(Bloomberg) -- Turkish government bonds tumbled and the lira hit a new record low after a 49% minimum wage hike, that threatens to fuel inflation and puts investors on alert for pre-election populist measures from President Recep Tayyip Erdogan.

The government raised the net minimum wage for 2023 to 17,002 liras ($578), a level which Goldman Sachs Group Inc. and Morgan Stanley had suggested would force the central bank to further tighten monetary policy. 

The minimum wage is the base salary of more than a third of Turkey’s workforce and serves as a reference for other pay deals. The decision was closely watched by credit rating agencies and investors, who are anxious for authorities to stick to the orthodox policies adopted after a May election returned Erdogan to power. 

That swing back to orthodoxy — particularly the aggressive interest-rate rises deployed in recent months to rein in inflation — has been luring foreign investors back to Turkey.  

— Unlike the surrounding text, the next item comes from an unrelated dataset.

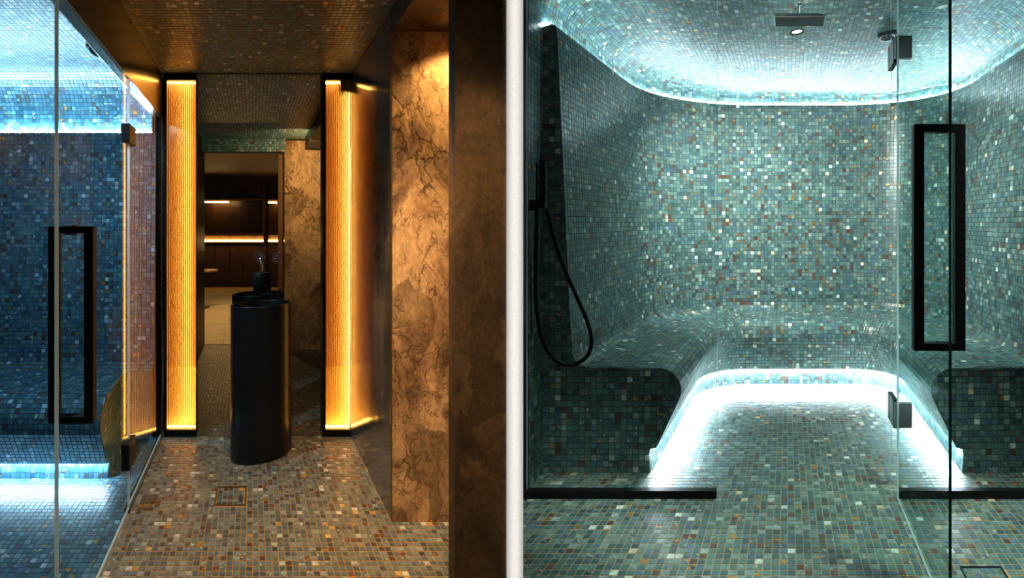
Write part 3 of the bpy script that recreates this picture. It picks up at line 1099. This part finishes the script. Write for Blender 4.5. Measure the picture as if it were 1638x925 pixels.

However, the lira has slid this week and on Thursday approached 30 per dollar. The yield on Turkey’s two-year government bonds jumped 120 basis points, and 10-year borrowing costs rose 23 basis points, a stark contrast with year-end rallies across most other emerging markets.  

Turkey’s 49% Minimum Wage Hike Balances Between Unions, Markets

“There is the potential for very strong returns from Turkish assets in 2024, as long as they stick to credible economic policy,” said Daniel Wood, a portfolio manager at William Blair International. 

“Investors will see the upcoming local elections in March as critical to negotiate in order to add further credibility and reassurance that Turkey will not U-turn on policy this time around.”

Having quintupled Turkey’s main interest rate since June to 42.5%, the central bank expects inflation to end this year at 65%, before peaking above 70% in May. Governor Hafize Gaye Erkan has also said the central bank took into consideration potential minimum wage hikes when compiling the inflation outlook. 

If inflation slows per Erkan’s forecast, Turkish bonds could prove a winning investment for 2024, many fund managers reckon. But they also remain wary of a pre-election shift from Erdogan, who has in the past ousted several central bank chiefs for their efforts to tame inflation. Senior officials say the president is fully supportive this time. 

On Thursday, authorities extended a withholding tax cut on lira bank deposits to April, state-run Anadolu Agency reported, citing a presidential decree published in the official gazette. The move shows the government intends to continue encouraging citizens and businesses to shift into liras from hard currency.

The Turkish currency is wrapping up the year as the second-worst performing EM currency tracked by Bloomberg, after the Argentine peso. Its latest losses bring the year-to-date slide against the dollar to about 36.5%. 

Onur Ilgen, head of Treasury at MUFG Bank Turkey AS, reported extra dollar demand from corporates before year-end, as well some appetite to hedge lira exposure.

“The higher-than-expected increase in the minimum wage will also create partial inflationary pressure,” Ilgen added.